=== SET PROBLEM ===
Copy out the listing that follows exactly, dropping every picture.

>> Start SOURCE EXCERPT

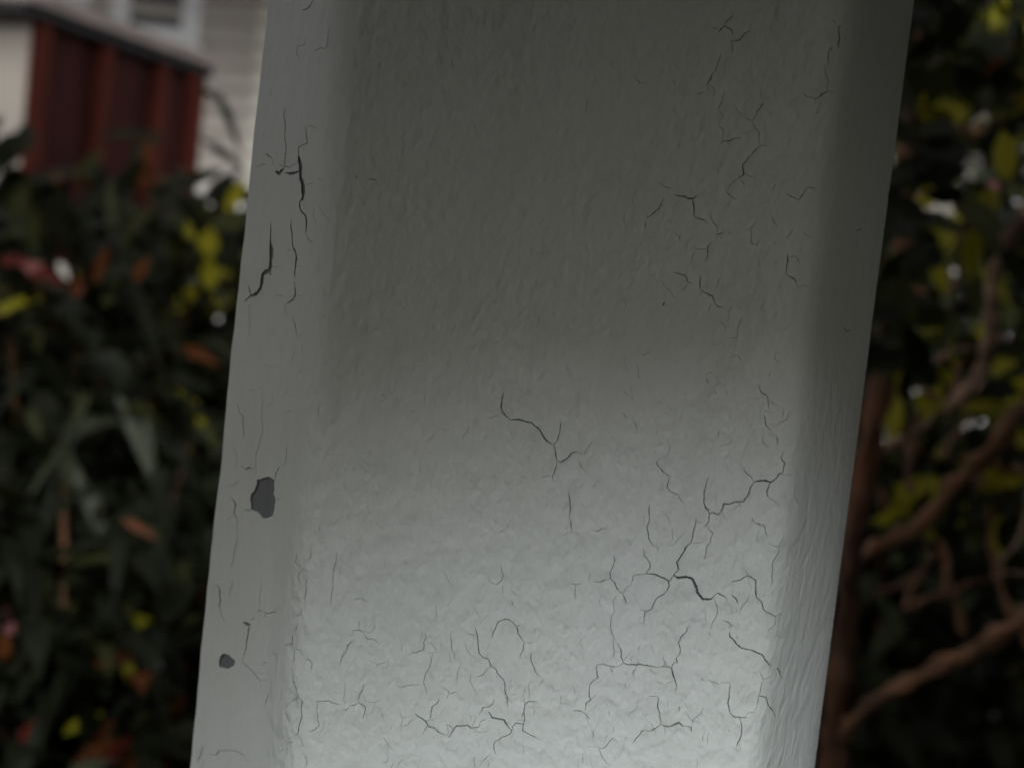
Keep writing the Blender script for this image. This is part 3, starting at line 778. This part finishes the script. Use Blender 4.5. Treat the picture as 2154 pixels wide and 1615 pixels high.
# ------------------------------------------------------------------ dark red shed
Y1 = 3.42; c0 = at(66, 40, Y1); Y2 = Y1 * (c0.z - CAM.z) / (at(418, 160, Y1).z - CAM.z)
c1 = at(418, 160, Y2); zt = c0.z; LEN = (c1 - c0).length; dv = (c1 - c0).normalized(); rz = math.atan2(dv.y, dv.x) - math.pi / 2
def along(px, py):                          # distance along the red side of the batten seen there
    d = ray(px, py); A = np.array([[dv.x, -d.x], [dv.y, -d.y]])
    return float(np.linalg.solve(A, np.array([CAM.x - c0.x, CAM.y - c0.y]))[0])
print('shed', Y2, LEN, math.degrees(rz))
shed = empty('garden_shed', (c0.x, c0.y, 0), 'dark red batten-sided garden shed with cream front and overhanging dark roof', 'shed', rz=rz)
# local: y along the red side, x negative = towards the cream front's far end
MB().box(-1.6, 0, 0.02, LEN, 0, zt).build('side_wall', M_red, shed)
MB().box(-1.6, -0.002, -0.0, 0.018, 0, zt).build('front_wall', M_cream, shed)
for px, py in ((82, 60), (213, 120), (331, 160), (408, 190)):
    y = along(px, py)
    MB().box(0.001, 0.022, y - 0.028, y + 0.028, 0, zt - 0.002).build('batten', M_redb, shed)
MB().box(-1.75, 0.035, -0.09, LEN + 0.02, zt + 0.001, zt + 0.026).build('roof', M_roofdark, shed)
MB().box(-1.73, 0.05, -0.08, LEN + 0.03, zt + 0.027, zt + 0.058).build('roof_capping', M_capgrey, shed)
MB().box(-0.75, -0.20, -0.03, -0.002, 0.1, zt - 0.16).build('door', M_roofdark, shed)

# ------------------------------------------------------------------ plants
def leaf(V, F, MI, base, d, nrm, ln, wd, droop, m, fold=0.25):
    d = d.normalized(); side = d.cross(nrm)
    if side.length < 0.05: side = d.cross(Vector((1, 0, 0.2)))
    side.normalize(); up = side.cross(d).normalized(); n0 = len(V); K = 5
    for i in range(K + 1):
        t = i / K; c = base + d * (ln * t) - Vector((0, 0, 1)) * (droop * ln * t * t)
        h = wd * 0.5 * math.sin(math.pi * min(1, 0.06 + 0.94 * t) ** 0.8)
        V += [c + side * h + up * h * fold, c, c - side * h + up * h * fold]
    for i in range(K):
        a = n0 + i * 3
        F += [(a, a + 1, a + 4, a + 3), (a + 1, a + 2, a + 5, a + 4)]; MI += [m, m]
GAPS = []
def in_gap(p):
    x, y = proj(p)
    return any((x - gx) ** 2 / rx ** 2 + (y - gy) ** 2 / ry ** 2 < (1.5 if gx > 1000 else 1) for gx, gy, rx, ry in GAPS)
def shrub(name, label, cat, base, rad, zlo, zhi, nleaf, cols, ln, wd, droop, stems=7, group=None, seed=0, bark=None, clump=0.5, extra=()):
    rg = random.Random(seed); base = Vector(base)
    root = empty(name, base, label, cat, group)
    V, F, MI = [], [], []; sb = MB(); ck, cw = list(cols), list(cols.values())
    cen = Vector((0, 0, (zlo + zhi) / 2)); hz = (zhi - zlo) / 2
    tips = []
    for s in range(stems):
        a = rg.uniform(0, 6.283); r = rad * rg.uniform(0.3, 0.85); zt = cen.z + hz * rg.uniform(0.0, 0.85)
        tip = Vector((math.cos(a) * r, math.sin(a) * r, zt)); mid = tip * 0.5 + Vector((rg.uniform(-.08, .08), rg.uniform(-.08, .08), 0.05 * zt))
        p = smooth_path([Vector((math.cos(a) * .03, math.sin(a) * .03, 0)), mid, tip], 5)
        sb.tube(p, [0.012 * (1 - 0.75 * i / (len(p) - 1)) for i in range(len(p))], 6)
        tips.append(p[len(p) // 2:])
    sb.build('stems', bark or M_bark, root, True)
    n = 0; tries = 0
    while n < nleaf and tries < nleaf * 5:
        tries += 1
        v = Vector((rg.gauss(0, 1), rg.gauss(0, 1), rg.gauss(0, 1))).normalized() * (rg.random() ** 0.4)
        p = Vector((v.x * rad, v.y * rad, cen.z + v.z * hz))
        k = noise.noise((base + p) * (2.2 / max(rad, .3)) + Vector((seed, 0, 0)))
        if k < -0.18 * clump and rg.random() < 0.8: continue
        out = Vector((v.x, v.y, v.z * 0.5 + rg.uniform(-0.1, 0.7))) + Vector((rg.gauss(0, .45), rg.gauss(0, .45), rg.gauss(0, .3)))
        L = ln * rg.uniform(0.6, 1.25)
        if in_gap(base + p) or in_gap(base + p + out.normalized() * L * 0.6 - Vector((0, 0, droop * L * .36))) : continue
        leaf(V, F, MI, p, out, Vector((rg.gauss(0, .5), rg.gauss(0, .5) - 0.3, 1)), L, wd * rg.uniform(0.7, 1.2), droop * rg.uniform(0.4, 1.4), LK.index(rg.choices(ck, cw)[0]))
        n += 1
    for (px, py, dep, ang, L, W, c) in extra:          # single leaves one can pick out; white ones stand in for bright gaps
        p = at(px, py, dep) - base; d = ROT @ Vector((math.cos(R(ang)), math.sin(R(ang)), 0.15))
        leaf(V, F, MI, p - d * L * .42, d, (ROT @ Vector((0.15, 0.35, 1))), L * .8, W * .6, 0.15, LK.index(c))
    link('foliage', V, F, LM, root, True, MI)
    return root
def g(px, py, dep): p = at(px, py, dep); return (p.x, p.y, 0)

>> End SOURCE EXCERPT

=== COMPLETED TASK ===
Keep writing the Blender script for this image. This is part 3, starting at line 778. This part finishes the script. Use Blender 4.5. Treat the picture as 2154 pixels wide and 1615 pixels high.
# ------------------------------------------------------------------ dark red shed
Y1 = 3.42; c0 = at(66, 40, Y1); Y2 = Y1 * (c0.z - CAM.z) / (at(418, 160, Y1).z - CAM.z)
c1 = at(418, 160, Y2); zt = c0.z; LEN = (c1 - c0).length; dv = (c1 - c0).normalized(); rz = math.atan2(dv.y, dv.x) - math.pi / 2
def along(px, py):                          # distance along the red side of the batten seen there
    d = ray(px, py); A = np.array([[dv.x, -d.x], [dv.y, -d.y]])
    return float(np.linalg.solve(A, np.array([CAM.x - c0.x, CAM.y - c0.y]))[0])
print('shed', Y2, LEN, math.degrees(rz))
shed = empty('garden_shed', (c0.x, c0.y, 0), 'dark red batten-sided garden shed with cream front and overhanging dark roof', 'shed', rz=rz)
# local: y along the red side, x negative = towards the cream front's far end
MB().box(-1.6, 0, 0.02, LEN, 0, zt).build('side_wall', M_red, shed)
MB().box(-1.6, -0.002, -0.0, 0.018, 0, zt).build('front_wall', M_cream, shed)
for px, py in ((82, 60), (213, 120), (331, 160), (408, 190)):
    y = along(px, py)
    MB().box(0.001, 0.022, y - 0.028, y + 0.028, 0, zt - 0.002).build('batten', M_redb, shed)
MB().box(-1.75, 0.035, -0.09, LEN + 0.02, zt + 0.001, zt + 0.026).build('roof', M_roofdark, shed)
MB().box(-1.73, 0.05, -0.08, LEN + 0.03, zt + 0.027, zt + 0.058).build('roof_capping', M_capgrey, shed)
MB().box(-0.75, -0.20, -0.03, -0.002, 0.1, zt - 0.16).build('door', M_roofdark, shed)

# ------------------------------------------------------------------ plants
def leaf(V, F, MI, base, d, nrm, ln, wd, droop, m, fold=0.25):
    d = d.normalized(); side = d.cross(nrm)
    if side.length < 0.05: side = d.cross(Vector((1, 0, 0.2)))
    side.normalize(); up = side.cross(d).normalized(); n0 = len(V); K = 5
    for i in range(K + 1):
        t = i / K; c = base + d * (ln * t) - Vector((0, 0, 1)) * (droop * ln * t * t)
        h = wd * 0.5 * math.sin(math.pi * min(1, 0.06 + 0.94 * t) ** 0.8)
        V += [c + side * h + up * h * fold, c, c - side * h + up * h * fold]
    for i in range(K):
        a = n0 + i * 3
        F += [(a, a + 1, a + 4, a + 3), (a + 1, a + 2, a + 5, a + 4)]; MI += [m, m]
GAPS = []
def in_gap(p):
    x, y = proj(p)
    return any((x - gx) ** 2 / rx ** 2 + (y - gy) ** 2 / ry ** 2 < (1.5 if gx > 1000 else 1) for gx, gy, rx, ry in GAPS)
def shrub(name, label, cat, base, rad, zlo, zhi, nleaf, cols, ln, wd, droop, stems=7, group=None, seed=0, bark=None, clump=0.5, extra=()):
    rg = random.Random(seed); base = Vector(base)
    root = empty(name, base, label, cat, group)
    V, F, MI = [], [], []; sb = MB(); ck, cw = list(cols), list(cols.values())
    cen = Vector((0, 0, (zlo + zhi) / 2)); hz = (zhi - zlo) / 2
    tips = []
    for s in range(stems):
        a = rg.uniform(0, 6.283); r = rad * rg.uniform(0.3, 0.85); zt = cen.z + hz * rg.uniform(0.0, 0.85)
        tip = Vector((math.cos(a) * r, math.sin(a) * r, zt)); mid = tip * 0.5 + Vector((rg.uniform(-.08, .08), rg.uniform(-.08, .08), 0.05 * zt))
        p = smooth_path([Vector((math.cos(a) * .03, math.sin(a) * .03, 0)), mid, tip], 5)
        sb.tube(p, [0.012 * (1 - 0.75 * i / (len(p) - 1)) for i in range(len(p))], 6)
        tips.append(p[len(p) // 2:])
    sb.build('stems', bark or M_bark, root, True)
    n = 0; tries = 0
    while n < nleaf and tries < nleaf * 5:
        tries += 1
        v = Vector((rg.gauss(0, 1), rg.gauss(0, 1), rg.gauss(0, 1))).normalized() * (rg.random() ** 0.4)
        p = Vector((v.x * rad, v.y * rad, cen.z + v.z * hz))
        k = noise.noise((base + p) * (2.2 / max(rad, .3)) + Vector((seed, 0, 0)))
        if k < -0.18 * clump and rg.random() < 0.8: continue
        out = Vector((v.x, v.y, v.z * 0.5 + rg.uniform(-0.1, 0.7))) + Vector((rg.gauss(0, .45), rg.gauss(0, .45), rg.gauss(0, .3)))
        L = ln * rg.uniform(0.6, 1.25)
        if in_gap(base + p) or in_gap(base + p + out.normalized() * L * 0.6 - Vector((0, 0, droop * L * .36))) : continue
        leaf(V, F, MI, p, out, Vector((rg.gauss(0, .5), rg.gauss(0, .5) - 0.3, 1)), L, wd * rg.uniform(0.7, 1.2), droop * rg.uniform(0.4, 1.4), LK.index(rg.choices(ck, cw)[0]))
        n += 1
    for (px, py, dep, ang, L, W, c) in extra:          # single leaves one can pick out; white ones stand in for bright gaps
        p = at(px, py, dep) - base; d = ROT @ Vector((math.cos(R(ang)), math.sin(R(ang)), 0.15))
        leaf(V, F, MI, p - d * L * .42, d, (ROT @ Vector((0.15, 0.35, 1))), L * .8, W * .6, 0.15, LK.index(c))
    link('foliage', V, F, LM, root, True, MI)
    return root
def g(px, py, dep): p = at(px, py, dep); return (p.x, p.y, 0)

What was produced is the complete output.